O Ministério Público Federal recomendou às Forças Armadas que se abstenham de comemorações. Segundo o MPF, homenagens à ditadura violam os regulamentos e constituem ato de improbidade administrativa, atentando contra os princípios da administração pública: moralidade, legalidade e lealdade às instituições, podendo ser punida, mas forma da lei de improbidade com, desde demissão do serviço público à suspensão dos direitos políticos, além de multas.
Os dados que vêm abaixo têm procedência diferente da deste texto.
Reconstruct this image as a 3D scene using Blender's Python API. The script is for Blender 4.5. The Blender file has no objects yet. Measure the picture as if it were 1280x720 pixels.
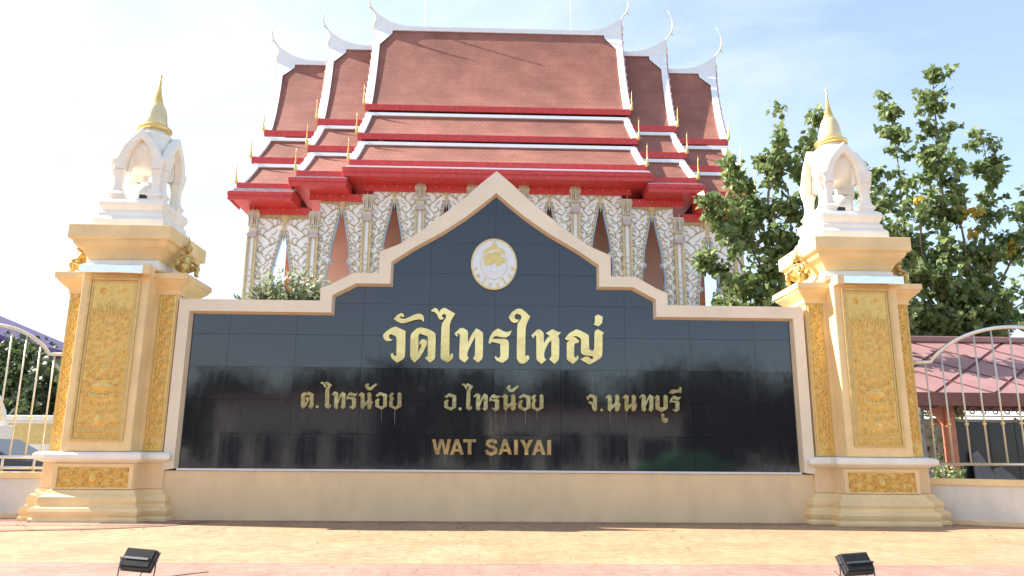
import bpy, bmesh, math, random
import numpy as np
from mathutils import Vector, Matrix
PI=math.pi
S=bpy.context.scene
COL=S.collection
# ---------------- camera, light, exposure ----------------
FPX=945.0; YAW,PITCH,ROLL=3.04397127e-02,2.19767018e-01,7.43306362e-03; CH=1.15
def cam_basis():
    cy,sy=math.cos(YAW),math.sin(YAW); cp,sp=math.cos(PITCH),math.sin(PITCH)
    f=Vector((sy*cp,cy*cp,sp)); r=Vector((cy,-sy,0)); u=r.cross(f)
    cr,sr=math.cos(ROLL),math.sin(ROLL)
    return cr*r+sr*u, -sr*r+cr*u, f
CR,CU,CF=cam_basis()
cd=bpy.data.cameras.new('camera'); cam=bpy.data.objects.new('camera',cd); COL.objects.link(cam)
cd.sensor_width=36; cd.lens=FPX/1280*36; cd.clip_end=2000; cd.clip_start=.05
cam.matrix_world=Matrix(((CR.x,CU.x,-CF.x,0),(CR.y,CU.y,-CF.y,0),(CR.z,CU.z,-CF.z,CH),(0,0,0,1)))
S.camera=cam
def at(px,py,Y):
    """point of the plane y=Y measured in the photograph"""
    d=CF+CR*((px-640)/FPX)-CU*((py-360)/FPX)
    return Vector((0,0,CH))+d*(Y/d.y)
SUN=Vector((-9.56,1.9,8.5)).normalized()
sl=bpy.data.lights.new('sun','SUN'); sl.energy=4.3; sl.angle=math.radians(.53); sl.color=(1,.94,.84)
so=bpy.data.objects.new('sun',sl); COL.objects.link(so); so.rotation_euler=SUN.to_track_quat('Z','Y').to_euler()
W=bpy.data.worlds.new('World'); S.world=W; W.use_nodes=True
nt=W.node_tree; nt.nodes.clear()
def N(nt,t,**k):
    n=nt.nodes.new(t)
    for a,v in k.items():
        if a in n.inputs.keys(): n.inputs[a].default_value=v
        else: setattr(n,a,v)
    return n
sky=N(nt,'ShaderNodeTexSky',sky_type='NISHITA'); sky.sun_disc=False
sky.sun_elevation=math.asin(SUN.z); sky.sun_rotation=math.atan2(SUN.x,SUN.y)
sky.air_density=1.0; sky.dust_density=.6; sky.ozone_density=1.6
bg=N(nt,'ShaderNodeBackground',Strength=.11); out=N(nt,'ShaderNodeOutputWorld')
tc=N(nt,'ShaderNodeTexCoord')
mp=N(nt,'ShaderNodeMapping'); mp.inputs['Scale'].default_value=(1,1,2.6); mp.inputs['Rotation'].default_value=(.2,.25,.4)
nz=N(nt,'ShaderNodeTexNoise',Scale=2.3,Detail=9.0,Roughness=.66,Distortion=.8)
dt=N(nt,'ShaderNodeVectorMath',operation='DOT_PRODUCT'); dt.inputs[1].default_value=(-.88,.35,.05)
ad=N(nt,'ShaderNodeMath',operation='MULTIPLY_ADD'); ad.inputs[1].default_value=.5
cr=N(nt,'ShaderNodeMapRange'); cr.inputs['From Min'].default_value=.36; cr.inputs['From Max'].default_value=.90
cr.inputs['To Max'].default_value=.93; cr.inputs['To Min'].default_value=.24
mx=N(nt,'ShaderNodeMix',data_type='RGBA')
mx.inputs[7].default_value=(3.2,3.52,3.9,1)
L=nt.links.new
L(tc.outputs['Generated'],mp.inputs['Vector']); L(mp.outputs[0],nz.inputs['Vector'])
L(tc.outputs['Generated'],dt.inputs[0]); L(dt.outputs['Value'],ad.inputs[0]); L(nz.outputs[0],ad.inputs[2])
L(ad.outputs[0],cr.inputs['Value']); L(cr.outputs[0],mx.inputs[0]); L(sky.outputs[0],mx.inputs[6])
L(mx.outputs[2],bg.inputs['Color']); L(bg.outputs[0],out.inputs['Surface'])
vs=S.view_settings; vs.view_transform='Standard'; vs.look='None'; vs.gamma=1; vs.use_curve_mapping=False; vs.exposure=1.58
S.render.engine='CYCLES'; S.cycles.max_bounces=8; S.cycles.diffuse_bounces=4
rng=random.Random(7); nr=np.random.default_rng(5)
# ---------------- materials ----------------
def mat(name,col,rough=.6,metal=0,var=.12,scale=3.0,bump=0,bscale=40,spec=.5,col2=None,streak=0,coat=0,trans=0):
    m=bpy.data.materials.new(name); m.use_nodes=True; t=m.node_tree; b=t.nodes['Principled BSDF']
    b.inputs['Roughness'].default_value=rough; b.inputs['Metallic'].default_value=metal
    b.inputs['Specular IOR Level'].default_value=spec; b.inputs['Coat Weight'].default_value=coat
    c=N(t,'ShaderNodeTexCoord'); n=N(t,'ShaderNodeTexNoise',Scale=scale,Detail=6.0,Roughness=.6)
    mpp=N(t,'ShaderNodeMapping'); 
    if streak: mpp.inputs['Scale'].default_value=(streak,streak,1)
    t.links.new(c.outputs['Object'],mpp.inputs[0]); t.links.new(mpp.outputs[0],n.inputs['Vector'])
    r=N(t,'ShaderNodeMapRange'); r.inputs['From Min'].default_value=.35; r.inputs['From Max'].default_value=.65
    t.links.new(n.outputs[0],r.inputs['Value'])
    x=N(t,'ShaderNodeMix',data_type='RGBA')
    a=[v*(1+var*.5) for v in col]; bb=col2 or [v*(1-var) for v in col]
    x.inputs[6].default_value=(*a,1); x.inputs[7].default_value=(*bb,1)
    t.links.new(r.outputs[0],x.inputs[0]); t.links.new(x.outputs[2],b.inputs['Base Color'])
    if bump:
        n2=N(t,'ShaderNodeTexNoise',Scale=bscale,Detail=4.0); t.links.new(c.outputs['Object'],n2.inputs['Vector'])
        bp=N(t,'ShaderNodeBump',Strength=bump,Distance=.02); t.links.new(n2.outputs[0],bp.inputs['Height']); t.links.new(bp.outputs[0],b.inputs['Normal'])
    if trans: b.inputs['Transmission Weight'].default_value=trans
    return m
M={}
def dm(k,*a,**kw): M[k]=mat(k,*a,**kw)
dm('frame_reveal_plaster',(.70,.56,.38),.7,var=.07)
dm('frame_plaster',(.84,.74,.57),.7,var=.07,scale=1.3,bump=.15,bscale=60)
dm('tan_plaster',(.84,.62,.36),.75,var=.08,scale=1.2,bump=.2,bscale=50,streak=2)
dm('pillar_plaster',(.86,.64,.33),.65,var=.11,scale=2,bump=.12,bscale=50)
dm('white_plaster',(.88,.83,.74),.6,var=.07,scale=3,bump=.1)
dm('cream_wall',(.76,.71,.62),.75,var=.10,scale=1.5,bump=.2,streak=2)
dm('gilt',(.80,.54,.17),.36,metal=.45,var=.12,scale=10,col2=(.70,.46,.13))
dm('gilt_frame',(.70,.50,.19),.45,metal=.3,var=.12,scale=9)
dm('gold_leaf',(.83,.60,.22),.32,metal=.6,var=.15,scale=12)
dm('statue_gold',(.62,.45,.16),.35,metal=.65,var=.3,scale=14,bump=.3,bscale=60)
dm('letter_gold',(1,.67,.27),.16,metal=1,var=.16,scale=6,bump=.05,bscale=14)
dm('letter_gold_dark_reflection',(.66,.50,.24),.22,metal=1,var=.35,scale=9,bump=.12,bscale=12)  # letter gold darkened, painting in the dark treeline the small letters mirror
dm('letter_edge',(.42,.25,.08),.35,metal=.8,var=.1)
dm('chrome',(.88,.82,.70),.16,metal=1,var=.05,bump=.25,bscale=7)
dm('steel',(.78,.77,.74),.22,metal=1,var=.06,scale=8)
dm('emblem_silver',(.80,.79,.77),.3,metal=.25,var=.06,scale=6,bump=.06,bscale=9)
dm('grout',(.13,.13,.14),.7)
dm('white_trim',(.74,.74,.72),.4,var=.06)
dm('red_paint',(.62,.055,.05),.45,var=.18,scale=4,streak=1.5)
dm('panel_white',(.93,.92,.90),.45,var=.04,scale=5)
dm('temple_white',(.82,.82,.84),.5,var=.05,scale=5)
dm('temple_grey',(.55,.55,.57),.7,var=.25,scale=4,streak=1)
dm('pink_wall',(.66,.40,.30),.7,var=.05,scale=1)
dm('temple_gold',(.68,.49,.23),.35,metal=.4,var=.25,scale=9)
dm('mosaic_gold',(.66,.53,.34),.35,metal=.2,var=.3,scale=24,col2=(.55,.50,.44))
dm('blue_edge',(.36,.48,.58),.5,var=.1)
dm('orange_column',(.62,.20,.06),.5,var=.2)
dm('mauve',(.52,.42,.42),.6,var=.2)
dm('dark_red',(.22,.05,.04),.5,var=.2)
dm('bark',(.26,.19,.13),.85,var=.3,scale=12,bump=.5)
dm('black_metal',(.035,.036,.036),.45,var=.3,scale=20)
dm('grey_metal',(.12,.12,.12),.4,metal=.5,var=.2)
dm('car_paint',(.03,.036,.05),.38,var=.05,coat=.25)
dm('car_glass',(.015,.018,.02),.04,var=.05)
dm('rubber',(.02,.02,.02),.8)
dm('purple_roof',(.07,.042,.15),.6,var=.15,scale=2)
dm('far_wall',(.60,.56,.50),.7,var=.1)
dm('brown_lattice',(.20,.075,.055),.6,var=.2)
dm('post_red',(.50,.17,.09),.55,var=.25,scale=5)
dm('pink_tile',(.35,.19,.18),.6,var=.10,scale=2)
dm('tile_groove',(.14,.05,.045),.7)
dm('dark_board',(.018,.019,.022),.25,var=.2)
dm('grey_slab',(.13,.12,.12),.5,var=.3,scale=3)
dm('stone_mottled',(.30,.29,.28),.85,var=.5,scale=7,bump=.6,bscale=12)
dm('asphalt',(.055,.055,.056),.9,var=.25,scale=.7,bump=.5,bscale=80)
dm('kerb_stone',(.5,.47,.42),.8,var=.2)
dm('earth',(.34,.31,.26),.9,var=.2,scale=.3)
dm('lens',(.5,.52,.5),.1,var=.05)
def leafmat(k,c,c2,rough=.42):
    m=bpy.data.materials.new(k); m.use_nodes=True; t=m.node_tree; b=t.nodes['Principled BSDF']
    a=N(t,'ShaderNodeAttribute',attribute_name='tint'); x=N(t,'ShaderNodeMix',data_type='RGBA')
    x.inputs[6].default_value=(*c,1); x.inputs[7].default_value=(*c2,1)
    t.links.new(a.outputs['Fac'],x.inputs[0]); t.links.new(x.outputs[2],b.inputs['Base Color']); b.inputs['Roughness'].default_value=rough
    tr=N(t,'ShaderNodeBsdfTranslucent'); t.links.new(x.outputs[2],tr.inputs[0])
    ms=N(t,'ShaderNodeMixShader'); ms.inputs[0].default_value=.45
    t.links.new(b.outputs[0],ms.inputs[1]); t.links.new(tr.outputs[0],ms.inputs[2]); t.links.new(ms.outputs[0],t.nodes['Material Output'].inputs[0])
    M[k]=m
leafmat('leaf_green',(.085,.15,.04),(.40,.46,.19))
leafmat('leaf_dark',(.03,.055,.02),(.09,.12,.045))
leafmat('leaf_pale',(.10,.16,.05),(.52,.52,.34))
leafmat('leaf_yellow',(.45,.38,.04),(.55,.30,.03))
# roof tile material: rows of small tiles as fine relief
m=mat('roof_terracotta',(.33,.125,.088),.8,var=.14,scale=.9,col2=(.255,.09,.064)); M['roof']=m
t=m.node_tree; b=t.nodes['Principled BSDF']; c=N(t,'ShaderNodeTexCoord'); br=N(t,'ShaderNodeTexBrick',Scale=1.0)
br.inputs['Brick Width'].default_value=.22; br.inputs['Row Height'].default_value=.16; br.inputs['Mortar Size'].default_value=.018
br.inputs['Color1'].default_value=(1,1,1,1); br.inputs['Color2'].default_value=(.8,.8,.8,1); br.inputs['Mortar'].default_value=(0,0,0,1)
sx=N(t,'ShaderNodeSeparateXYZ'); cx=N(t,'ShaderNodeCombineXYZ')
t.links.new(c.outputs['Object'],sx.inputs[0]); t.links.new(sx.outputs[0],cx.inputs[0]); t.links.new(sx.outputs[2],cx.inputs[1]); t.links.new(cx.outputs[0],br.inputs['Vector'])
old=b.inputs['Base Color'].links[0].from_socket; r5=N(t,'ShaderNodeMapRange'); r5.inputs['To Min'].default_value=.84; r5.inputs['To Max'].default_value=1.04; t.links.new(br.outputs['Color'],r5.inputs[0])
n6=N(t,'ShaderNodeTexNoise',Scale=.45,Detail=6.0); m6=N(t,'ShaderNodeMapping'); m6.inputs['Scale'].default_value=(1,1,.25); t.links.new(c.outputs['Object'],m6.inputs[0]); t.links.new(m6.outputs[0],n6.inputs[0])
r6=N(t,'ShaderNodeMapRange'); r6.inputs['From Min'].default_value=.35; r6.inputs['From Max'].default_value=.65; r6.inputs['To Min'].default_value=.85; r6.inputs['To Max'].default_value=1.12; t.links.new(n6.outputs[0],r6.inputs[0])
mu=N(t,'ShaderNodeMath',operation='MULTIPLY'); t.links.new(r5.outputs[0],mu.inputs[0]); t.links.new(r6.outputs[0],mu.inputs[1])
vv=N(t,'ShaderNodeVectorMath',operation='SCALE'); t.links.new(old,vv.inputs[0]); t.links.new(mu.outputs[0],vv.inputs['Scale']); t.links.new(vv.outputs[0],b.inputs['Base Color'])
bp=N(t,'ShaderNodeBump',Strength=.8,Distance=.03); t.links.new(br.outputs['Color'],bp.inputs['Height']); t.links.new(bp.outputs[0],b.inputs['Normal'])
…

Assinala que a democracia não se resume às eleições periódicas, mas ao exercício de todo o poder e que a Constituição repudia o crime de tortura e considera inafiançável e imprescritível a ação de grupos armados contra a ordem constitucional e o estado democrático.

A Comissão Nacional da Verdade (CNV) e a Corte Interamericana de Direitos Humanos reconhecem as graves violações de direitos humanos durante a ditadura militar no Brasil e recomendam a proibição de “ realização de eventos oficiais em comemoração ao golpe militar de 1964”. Tratados internacionais dos quais o Brasil é signatário, determinam o respeito à democracia e consideram obrigação de qualquer governo a defender.

A OAB (Ordem dos Advogados do Brasil) e a Anadef (Associação dos Defensores Públicos Federais) e a Frente de familiares de vítimas do período da ditadura pediram ao Supremo Tribunal Federal que suspenda a determinação de Bolsonaro.

A juíza da 6ª vara federal do Distrito Federal, Ivani da Silva Luz, intimou o presidente Jair Bolsonaro a dar explicações sobre sua determinação de celebrações do aniversário do golpe de 1964 em até cinco dias a respeito dos questionamentos feitos à Justiça e pede que a Presidência da República se abstenha da determinação de comemorar o dia 31 de março, sob pena de multa diária de R$ 50 mil a ser revertida ao fundo de direitos difusos, diz um trecho da ação popular.

O presidente deve se submeter à Constituição e não tem o poder de desconsiderar os dispositivos legais que reconhecem o regime iniciado em 1964 como uma ditadura. O estado brasileiro já reconheceu, em várias instâncias, sua responsabilidade pelos atos de agentes públicos durante o período de exceção o dever de reparar as vítimas de abusos cometidos durante esse período.